WHAT IS NEEDED —
Print, exactly and with both ends included, the lines below that run from the one containing "Generate a Blender" to the one containing "R_ = math.radians". Pictures are omitted.

RAW RECORDS —
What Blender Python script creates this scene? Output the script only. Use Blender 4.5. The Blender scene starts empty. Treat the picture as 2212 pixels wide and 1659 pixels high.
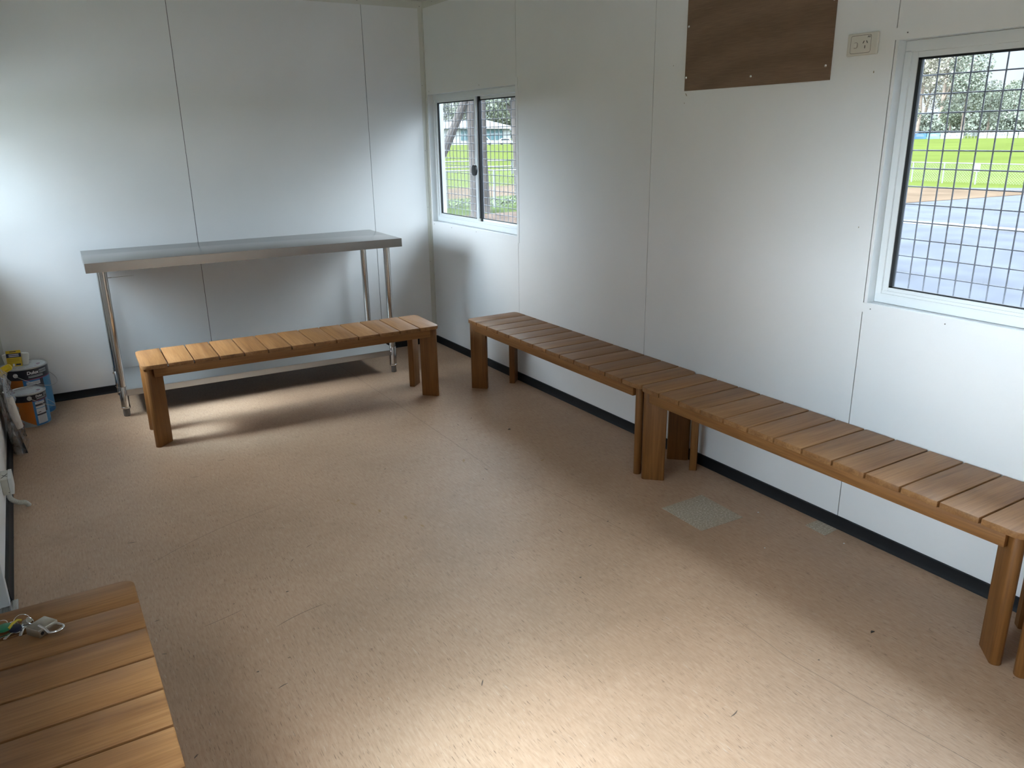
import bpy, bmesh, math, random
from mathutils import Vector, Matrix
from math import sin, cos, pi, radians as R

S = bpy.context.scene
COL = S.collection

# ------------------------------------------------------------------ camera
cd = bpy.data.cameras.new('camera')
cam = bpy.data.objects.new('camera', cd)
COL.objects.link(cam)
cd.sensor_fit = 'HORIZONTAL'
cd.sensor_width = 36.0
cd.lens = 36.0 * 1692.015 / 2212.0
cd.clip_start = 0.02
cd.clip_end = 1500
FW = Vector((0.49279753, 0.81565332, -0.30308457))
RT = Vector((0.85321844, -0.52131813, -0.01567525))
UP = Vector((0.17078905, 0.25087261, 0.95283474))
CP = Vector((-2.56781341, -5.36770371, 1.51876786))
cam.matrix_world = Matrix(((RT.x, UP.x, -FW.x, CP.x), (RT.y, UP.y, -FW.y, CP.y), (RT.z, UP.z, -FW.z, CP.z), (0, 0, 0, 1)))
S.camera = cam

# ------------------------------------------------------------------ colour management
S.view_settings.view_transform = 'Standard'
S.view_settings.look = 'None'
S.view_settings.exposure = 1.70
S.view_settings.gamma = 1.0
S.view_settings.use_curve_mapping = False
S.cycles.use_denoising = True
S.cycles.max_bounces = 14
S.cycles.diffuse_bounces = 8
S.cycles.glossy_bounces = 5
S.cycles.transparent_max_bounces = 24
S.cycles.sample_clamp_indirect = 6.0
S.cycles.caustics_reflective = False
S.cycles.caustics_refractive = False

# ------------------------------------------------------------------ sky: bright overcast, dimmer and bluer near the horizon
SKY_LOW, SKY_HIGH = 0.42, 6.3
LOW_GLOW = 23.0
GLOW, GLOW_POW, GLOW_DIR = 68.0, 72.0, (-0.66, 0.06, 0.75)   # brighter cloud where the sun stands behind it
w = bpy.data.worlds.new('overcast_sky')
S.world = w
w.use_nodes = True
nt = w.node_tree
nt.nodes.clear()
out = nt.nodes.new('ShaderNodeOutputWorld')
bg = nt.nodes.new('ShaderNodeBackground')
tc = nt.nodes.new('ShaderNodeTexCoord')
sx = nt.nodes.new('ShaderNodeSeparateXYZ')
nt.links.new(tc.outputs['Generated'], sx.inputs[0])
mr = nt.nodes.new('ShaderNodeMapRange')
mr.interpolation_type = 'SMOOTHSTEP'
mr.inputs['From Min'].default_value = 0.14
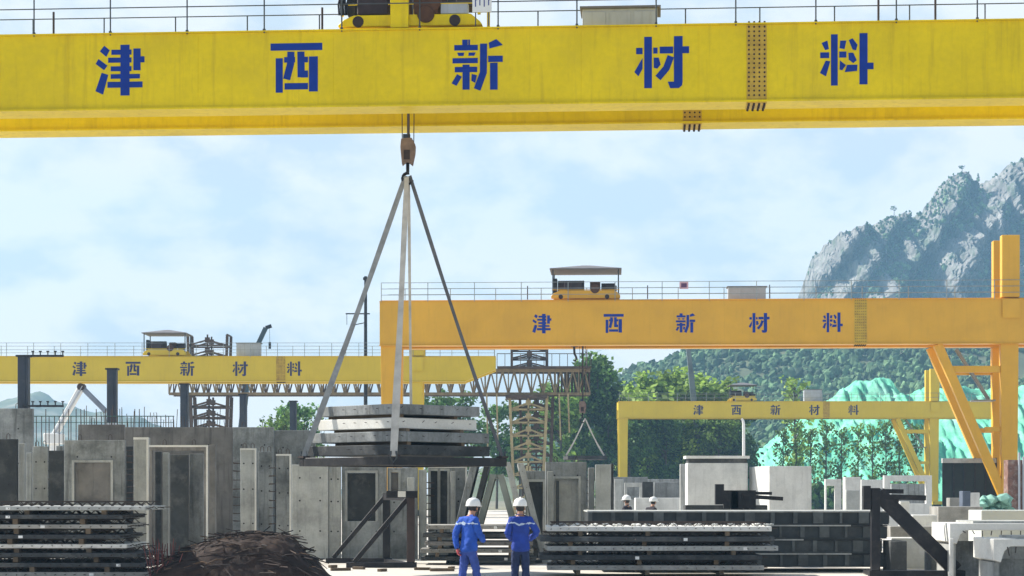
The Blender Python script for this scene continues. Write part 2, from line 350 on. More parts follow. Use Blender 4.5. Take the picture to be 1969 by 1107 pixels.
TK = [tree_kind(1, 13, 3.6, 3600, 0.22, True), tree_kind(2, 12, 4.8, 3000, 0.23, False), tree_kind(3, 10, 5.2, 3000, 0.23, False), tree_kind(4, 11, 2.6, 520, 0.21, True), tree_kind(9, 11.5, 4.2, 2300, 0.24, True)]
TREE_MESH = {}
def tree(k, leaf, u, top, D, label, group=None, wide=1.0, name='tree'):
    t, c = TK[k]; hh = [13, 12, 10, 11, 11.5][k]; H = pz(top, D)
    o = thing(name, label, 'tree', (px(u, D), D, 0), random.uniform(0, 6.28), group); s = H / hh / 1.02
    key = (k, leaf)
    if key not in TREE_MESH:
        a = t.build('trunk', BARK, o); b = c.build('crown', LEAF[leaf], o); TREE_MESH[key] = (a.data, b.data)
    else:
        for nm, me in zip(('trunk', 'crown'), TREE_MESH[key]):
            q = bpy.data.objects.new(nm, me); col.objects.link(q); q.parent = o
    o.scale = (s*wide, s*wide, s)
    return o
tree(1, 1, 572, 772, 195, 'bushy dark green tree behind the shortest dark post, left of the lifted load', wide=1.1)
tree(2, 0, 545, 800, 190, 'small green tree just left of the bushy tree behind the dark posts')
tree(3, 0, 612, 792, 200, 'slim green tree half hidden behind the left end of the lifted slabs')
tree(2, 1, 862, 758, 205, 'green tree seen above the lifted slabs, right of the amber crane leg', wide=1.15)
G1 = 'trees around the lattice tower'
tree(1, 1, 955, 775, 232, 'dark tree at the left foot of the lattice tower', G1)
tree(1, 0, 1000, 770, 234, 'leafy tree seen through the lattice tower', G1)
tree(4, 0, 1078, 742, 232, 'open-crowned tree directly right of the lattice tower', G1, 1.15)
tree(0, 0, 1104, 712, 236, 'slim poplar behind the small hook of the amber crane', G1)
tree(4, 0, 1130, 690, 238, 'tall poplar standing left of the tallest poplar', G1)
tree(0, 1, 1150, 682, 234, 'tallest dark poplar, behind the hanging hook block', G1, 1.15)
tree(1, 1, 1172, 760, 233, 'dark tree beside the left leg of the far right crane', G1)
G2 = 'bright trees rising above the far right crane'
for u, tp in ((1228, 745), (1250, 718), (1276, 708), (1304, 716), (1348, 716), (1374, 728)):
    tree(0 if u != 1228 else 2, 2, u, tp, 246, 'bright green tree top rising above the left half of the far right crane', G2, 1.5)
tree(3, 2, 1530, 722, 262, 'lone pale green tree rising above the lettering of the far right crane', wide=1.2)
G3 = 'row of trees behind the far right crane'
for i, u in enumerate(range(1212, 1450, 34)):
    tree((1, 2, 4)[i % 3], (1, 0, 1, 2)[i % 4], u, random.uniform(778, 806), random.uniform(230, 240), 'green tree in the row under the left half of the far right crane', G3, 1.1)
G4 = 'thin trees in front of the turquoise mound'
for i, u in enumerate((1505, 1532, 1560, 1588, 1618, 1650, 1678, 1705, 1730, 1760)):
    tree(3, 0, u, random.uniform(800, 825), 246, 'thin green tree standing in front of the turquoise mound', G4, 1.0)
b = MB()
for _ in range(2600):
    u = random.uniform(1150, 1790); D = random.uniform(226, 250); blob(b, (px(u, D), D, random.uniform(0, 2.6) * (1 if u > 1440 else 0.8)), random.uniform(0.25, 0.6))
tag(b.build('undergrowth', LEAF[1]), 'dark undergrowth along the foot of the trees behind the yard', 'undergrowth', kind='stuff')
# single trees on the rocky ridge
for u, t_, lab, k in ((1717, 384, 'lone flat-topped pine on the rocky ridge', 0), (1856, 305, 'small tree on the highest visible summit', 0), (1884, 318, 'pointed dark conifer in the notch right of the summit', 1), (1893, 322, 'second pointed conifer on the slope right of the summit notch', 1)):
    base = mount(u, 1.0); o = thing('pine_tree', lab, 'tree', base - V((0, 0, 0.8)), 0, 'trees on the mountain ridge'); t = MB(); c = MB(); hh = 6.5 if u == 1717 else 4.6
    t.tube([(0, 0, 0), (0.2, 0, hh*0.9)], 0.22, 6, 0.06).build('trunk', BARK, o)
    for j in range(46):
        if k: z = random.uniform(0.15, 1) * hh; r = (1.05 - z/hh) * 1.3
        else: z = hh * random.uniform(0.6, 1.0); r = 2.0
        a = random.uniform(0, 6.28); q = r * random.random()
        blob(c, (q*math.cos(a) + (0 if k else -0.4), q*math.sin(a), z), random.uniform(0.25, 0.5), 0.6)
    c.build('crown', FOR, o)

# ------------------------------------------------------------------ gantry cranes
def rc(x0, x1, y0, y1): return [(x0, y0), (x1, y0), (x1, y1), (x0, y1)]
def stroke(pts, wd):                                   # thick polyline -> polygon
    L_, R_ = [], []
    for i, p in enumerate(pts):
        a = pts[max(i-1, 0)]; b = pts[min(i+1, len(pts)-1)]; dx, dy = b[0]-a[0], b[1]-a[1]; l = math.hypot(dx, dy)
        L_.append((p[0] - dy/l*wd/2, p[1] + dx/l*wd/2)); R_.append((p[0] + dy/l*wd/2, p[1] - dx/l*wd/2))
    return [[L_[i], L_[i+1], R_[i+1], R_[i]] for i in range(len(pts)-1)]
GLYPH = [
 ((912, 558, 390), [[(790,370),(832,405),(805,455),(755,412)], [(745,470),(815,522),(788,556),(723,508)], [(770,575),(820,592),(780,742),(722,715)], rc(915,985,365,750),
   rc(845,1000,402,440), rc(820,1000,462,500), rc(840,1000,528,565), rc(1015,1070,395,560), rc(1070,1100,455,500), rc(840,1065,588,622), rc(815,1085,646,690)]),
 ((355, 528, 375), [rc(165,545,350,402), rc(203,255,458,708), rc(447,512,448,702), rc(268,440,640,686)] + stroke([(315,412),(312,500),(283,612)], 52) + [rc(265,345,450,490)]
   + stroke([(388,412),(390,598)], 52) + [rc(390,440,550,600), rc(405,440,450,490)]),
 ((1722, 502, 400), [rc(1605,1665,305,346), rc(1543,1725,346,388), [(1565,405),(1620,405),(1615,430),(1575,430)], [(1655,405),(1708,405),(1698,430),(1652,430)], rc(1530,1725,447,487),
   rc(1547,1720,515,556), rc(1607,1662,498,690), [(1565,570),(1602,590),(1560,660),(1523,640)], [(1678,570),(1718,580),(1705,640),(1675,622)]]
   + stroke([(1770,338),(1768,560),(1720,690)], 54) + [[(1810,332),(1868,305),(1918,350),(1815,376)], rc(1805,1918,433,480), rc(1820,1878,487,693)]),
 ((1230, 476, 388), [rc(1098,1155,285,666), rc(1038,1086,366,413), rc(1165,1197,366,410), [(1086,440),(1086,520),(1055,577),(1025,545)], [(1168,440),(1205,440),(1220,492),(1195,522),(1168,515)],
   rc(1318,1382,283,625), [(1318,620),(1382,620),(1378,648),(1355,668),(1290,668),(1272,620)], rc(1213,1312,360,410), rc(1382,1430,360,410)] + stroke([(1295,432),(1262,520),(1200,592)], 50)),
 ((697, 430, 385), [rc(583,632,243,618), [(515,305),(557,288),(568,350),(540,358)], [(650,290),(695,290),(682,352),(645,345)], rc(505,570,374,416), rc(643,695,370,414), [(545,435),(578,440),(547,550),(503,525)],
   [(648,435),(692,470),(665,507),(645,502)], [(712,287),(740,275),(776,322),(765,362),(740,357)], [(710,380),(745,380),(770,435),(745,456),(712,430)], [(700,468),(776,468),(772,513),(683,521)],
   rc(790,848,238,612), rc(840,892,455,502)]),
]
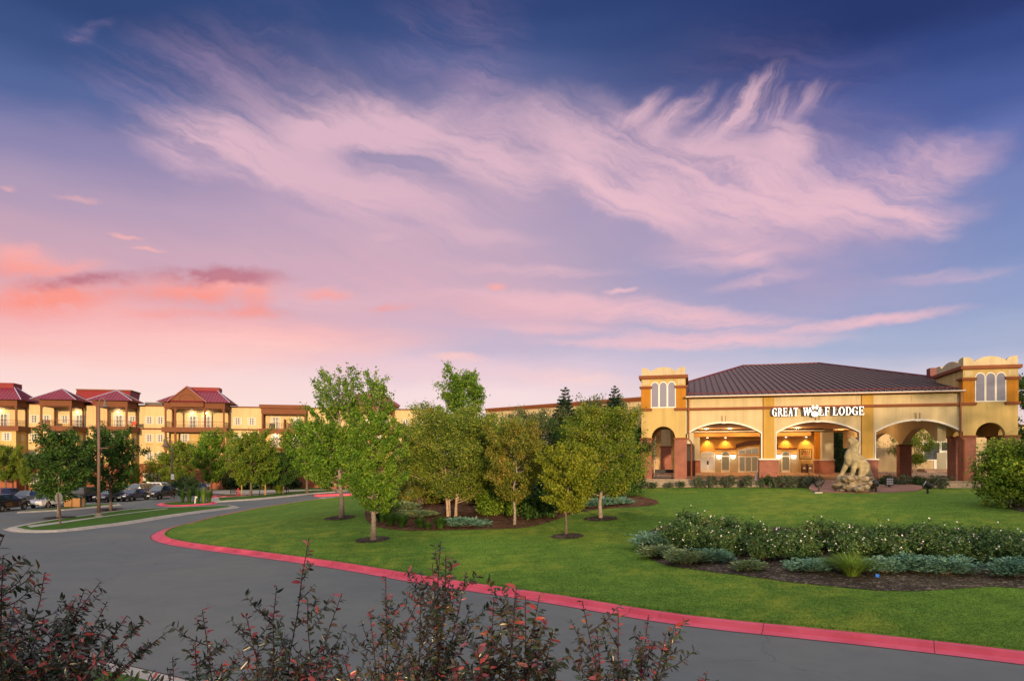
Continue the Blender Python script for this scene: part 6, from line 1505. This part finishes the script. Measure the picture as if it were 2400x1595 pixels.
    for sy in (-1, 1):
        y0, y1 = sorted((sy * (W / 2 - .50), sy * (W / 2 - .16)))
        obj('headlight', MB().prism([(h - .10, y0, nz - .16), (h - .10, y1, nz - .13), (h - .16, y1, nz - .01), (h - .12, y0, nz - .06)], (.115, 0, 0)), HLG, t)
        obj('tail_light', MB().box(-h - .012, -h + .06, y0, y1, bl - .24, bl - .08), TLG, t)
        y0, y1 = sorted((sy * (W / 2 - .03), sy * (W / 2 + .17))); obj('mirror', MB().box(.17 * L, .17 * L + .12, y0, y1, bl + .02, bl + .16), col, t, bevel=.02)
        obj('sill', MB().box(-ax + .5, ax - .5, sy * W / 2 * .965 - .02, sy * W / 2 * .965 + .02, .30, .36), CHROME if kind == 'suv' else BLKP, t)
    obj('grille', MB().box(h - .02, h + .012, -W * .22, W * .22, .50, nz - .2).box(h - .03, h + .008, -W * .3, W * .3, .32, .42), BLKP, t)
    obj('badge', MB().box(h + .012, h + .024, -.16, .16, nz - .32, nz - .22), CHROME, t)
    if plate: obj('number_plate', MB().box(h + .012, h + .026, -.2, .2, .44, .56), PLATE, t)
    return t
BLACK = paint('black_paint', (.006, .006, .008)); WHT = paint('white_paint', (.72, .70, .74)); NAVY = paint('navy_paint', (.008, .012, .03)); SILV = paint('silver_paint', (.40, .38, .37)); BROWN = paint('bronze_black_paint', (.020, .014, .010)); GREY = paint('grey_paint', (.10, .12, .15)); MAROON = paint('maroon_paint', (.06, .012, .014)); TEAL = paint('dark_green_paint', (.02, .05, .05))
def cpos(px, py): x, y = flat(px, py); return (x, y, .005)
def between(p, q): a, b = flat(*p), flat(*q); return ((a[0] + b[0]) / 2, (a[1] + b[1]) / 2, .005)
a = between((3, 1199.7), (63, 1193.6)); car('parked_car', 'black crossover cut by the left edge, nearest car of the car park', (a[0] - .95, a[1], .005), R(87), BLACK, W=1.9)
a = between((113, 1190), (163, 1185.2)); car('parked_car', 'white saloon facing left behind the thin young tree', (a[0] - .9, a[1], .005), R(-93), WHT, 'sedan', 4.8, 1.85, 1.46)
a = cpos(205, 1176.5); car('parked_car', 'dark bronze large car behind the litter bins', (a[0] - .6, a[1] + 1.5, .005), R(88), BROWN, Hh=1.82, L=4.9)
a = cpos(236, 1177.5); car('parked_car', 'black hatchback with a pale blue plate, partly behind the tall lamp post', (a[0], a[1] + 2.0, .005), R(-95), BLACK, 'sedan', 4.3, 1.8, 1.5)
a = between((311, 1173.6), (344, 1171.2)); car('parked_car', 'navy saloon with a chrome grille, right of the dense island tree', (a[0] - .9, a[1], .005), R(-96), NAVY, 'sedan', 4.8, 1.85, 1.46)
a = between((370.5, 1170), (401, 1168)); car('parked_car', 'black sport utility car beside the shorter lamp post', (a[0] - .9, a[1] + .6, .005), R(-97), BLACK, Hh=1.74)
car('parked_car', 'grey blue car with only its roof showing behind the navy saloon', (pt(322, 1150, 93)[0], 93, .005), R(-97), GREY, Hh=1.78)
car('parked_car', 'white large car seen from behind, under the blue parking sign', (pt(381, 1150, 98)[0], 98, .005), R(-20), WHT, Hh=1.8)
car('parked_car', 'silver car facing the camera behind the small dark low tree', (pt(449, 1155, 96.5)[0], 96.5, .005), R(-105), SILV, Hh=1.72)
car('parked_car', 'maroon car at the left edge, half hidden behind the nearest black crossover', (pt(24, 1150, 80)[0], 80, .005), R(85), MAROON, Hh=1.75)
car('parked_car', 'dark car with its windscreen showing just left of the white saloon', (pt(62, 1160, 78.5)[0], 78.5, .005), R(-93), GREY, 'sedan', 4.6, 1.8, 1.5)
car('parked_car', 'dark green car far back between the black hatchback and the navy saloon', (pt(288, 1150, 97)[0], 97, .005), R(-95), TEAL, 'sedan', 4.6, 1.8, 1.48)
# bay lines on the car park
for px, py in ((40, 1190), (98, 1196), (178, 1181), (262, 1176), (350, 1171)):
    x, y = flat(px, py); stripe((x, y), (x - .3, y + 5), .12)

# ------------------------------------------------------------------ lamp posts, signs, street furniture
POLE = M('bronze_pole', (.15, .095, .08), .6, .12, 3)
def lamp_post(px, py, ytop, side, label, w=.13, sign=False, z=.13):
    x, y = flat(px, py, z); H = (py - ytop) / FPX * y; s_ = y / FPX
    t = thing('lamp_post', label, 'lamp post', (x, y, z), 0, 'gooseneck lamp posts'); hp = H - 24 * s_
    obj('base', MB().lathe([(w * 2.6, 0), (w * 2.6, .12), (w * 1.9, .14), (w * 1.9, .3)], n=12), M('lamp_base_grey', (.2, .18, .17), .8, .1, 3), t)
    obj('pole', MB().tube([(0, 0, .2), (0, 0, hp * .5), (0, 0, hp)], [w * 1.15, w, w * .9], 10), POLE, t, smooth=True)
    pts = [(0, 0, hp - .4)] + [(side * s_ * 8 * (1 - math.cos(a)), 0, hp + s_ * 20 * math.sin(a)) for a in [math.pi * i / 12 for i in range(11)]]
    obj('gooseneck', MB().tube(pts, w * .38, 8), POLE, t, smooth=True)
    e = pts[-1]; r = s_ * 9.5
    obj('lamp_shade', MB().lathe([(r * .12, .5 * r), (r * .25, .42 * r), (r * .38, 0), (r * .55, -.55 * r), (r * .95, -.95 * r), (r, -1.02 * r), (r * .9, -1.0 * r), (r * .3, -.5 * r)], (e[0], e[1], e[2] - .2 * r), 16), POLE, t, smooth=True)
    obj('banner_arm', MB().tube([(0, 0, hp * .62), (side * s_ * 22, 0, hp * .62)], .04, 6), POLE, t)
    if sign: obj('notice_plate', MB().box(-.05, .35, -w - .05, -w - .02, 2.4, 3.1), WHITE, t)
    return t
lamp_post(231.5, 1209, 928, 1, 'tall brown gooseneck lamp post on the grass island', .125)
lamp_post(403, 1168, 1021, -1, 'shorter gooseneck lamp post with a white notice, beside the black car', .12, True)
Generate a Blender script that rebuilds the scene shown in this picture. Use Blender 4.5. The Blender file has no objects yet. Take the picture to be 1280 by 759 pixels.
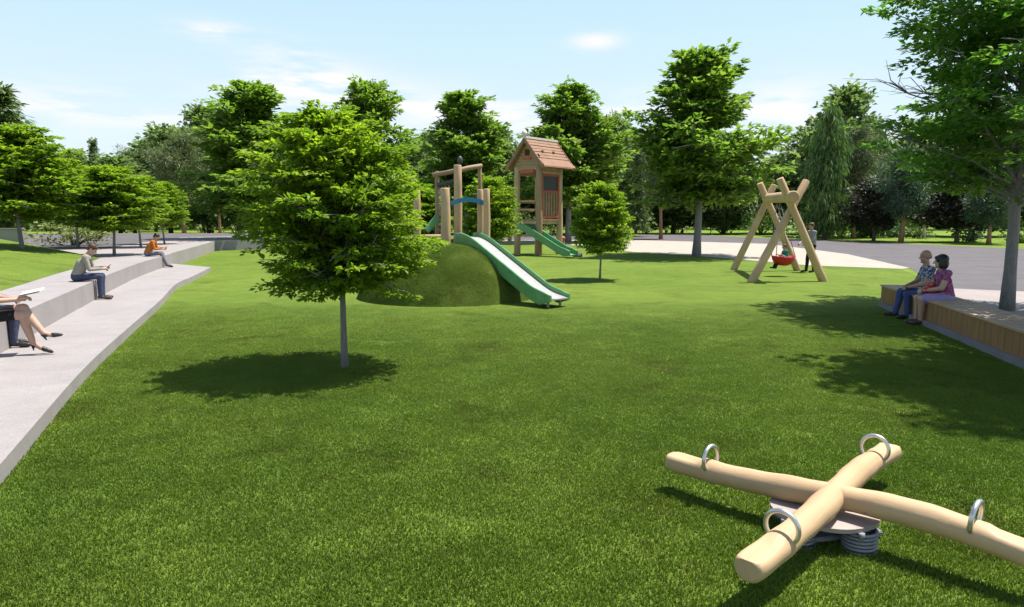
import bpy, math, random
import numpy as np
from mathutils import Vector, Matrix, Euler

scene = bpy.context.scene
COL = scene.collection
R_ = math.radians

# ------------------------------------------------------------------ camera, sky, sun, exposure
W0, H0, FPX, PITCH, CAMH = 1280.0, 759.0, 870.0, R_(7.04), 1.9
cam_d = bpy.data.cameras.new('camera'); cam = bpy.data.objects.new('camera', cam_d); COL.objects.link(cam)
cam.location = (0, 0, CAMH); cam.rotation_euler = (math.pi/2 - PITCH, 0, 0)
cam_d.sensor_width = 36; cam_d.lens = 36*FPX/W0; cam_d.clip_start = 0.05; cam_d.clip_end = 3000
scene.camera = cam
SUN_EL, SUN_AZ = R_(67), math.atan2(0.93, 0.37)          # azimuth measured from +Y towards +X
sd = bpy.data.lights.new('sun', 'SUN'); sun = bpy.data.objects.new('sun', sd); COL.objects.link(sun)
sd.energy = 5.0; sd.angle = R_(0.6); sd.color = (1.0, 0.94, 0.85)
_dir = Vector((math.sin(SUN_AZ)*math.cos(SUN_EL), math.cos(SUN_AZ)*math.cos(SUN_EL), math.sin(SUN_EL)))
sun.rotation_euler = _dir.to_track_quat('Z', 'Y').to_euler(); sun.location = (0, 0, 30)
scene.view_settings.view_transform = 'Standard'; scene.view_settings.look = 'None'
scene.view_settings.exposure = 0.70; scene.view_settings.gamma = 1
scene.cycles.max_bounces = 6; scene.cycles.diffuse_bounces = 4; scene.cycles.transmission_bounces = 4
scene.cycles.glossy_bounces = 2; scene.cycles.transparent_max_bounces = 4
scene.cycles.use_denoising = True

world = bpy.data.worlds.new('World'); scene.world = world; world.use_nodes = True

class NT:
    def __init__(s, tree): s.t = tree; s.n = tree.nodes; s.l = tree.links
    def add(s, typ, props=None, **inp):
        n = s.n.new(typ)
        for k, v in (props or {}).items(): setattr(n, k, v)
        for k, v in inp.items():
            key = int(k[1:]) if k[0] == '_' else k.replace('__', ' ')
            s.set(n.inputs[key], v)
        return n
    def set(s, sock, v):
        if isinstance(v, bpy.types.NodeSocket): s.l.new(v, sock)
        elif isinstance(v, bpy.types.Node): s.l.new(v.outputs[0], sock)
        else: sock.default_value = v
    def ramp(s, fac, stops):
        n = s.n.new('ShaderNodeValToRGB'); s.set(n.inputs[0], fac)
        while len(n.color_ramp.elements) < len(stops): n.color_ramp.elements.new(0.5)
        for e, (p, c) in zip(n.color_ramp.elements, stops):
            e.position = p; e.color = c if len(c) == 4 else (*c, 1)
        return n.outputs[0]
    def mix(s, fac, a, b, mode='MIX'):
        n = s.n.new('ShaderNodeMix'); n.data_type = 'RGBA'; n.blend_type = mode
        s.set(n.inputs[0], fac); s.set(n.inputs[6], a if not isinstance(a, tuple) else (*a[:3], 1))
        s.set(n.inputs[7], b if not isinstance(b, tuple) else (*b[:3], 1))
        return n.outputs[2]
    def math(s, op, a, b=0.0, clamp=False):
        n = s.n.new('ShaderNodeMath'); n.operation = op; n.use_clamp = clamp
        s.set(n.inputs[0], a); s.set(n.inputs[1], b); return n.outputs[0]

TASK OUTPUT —
Generate a Blender script that rebuilds the scene shown in this picture. Use Blender 4.5. The Blender file has no objects yet. Take the picture to be 1280 by 759 pixels.
import bpy, math, random
import numpy as np
from mathutils import Vector, Matrix, Euler

scene = bpy.context.scene
COL = scene.collection
R_ = math.radians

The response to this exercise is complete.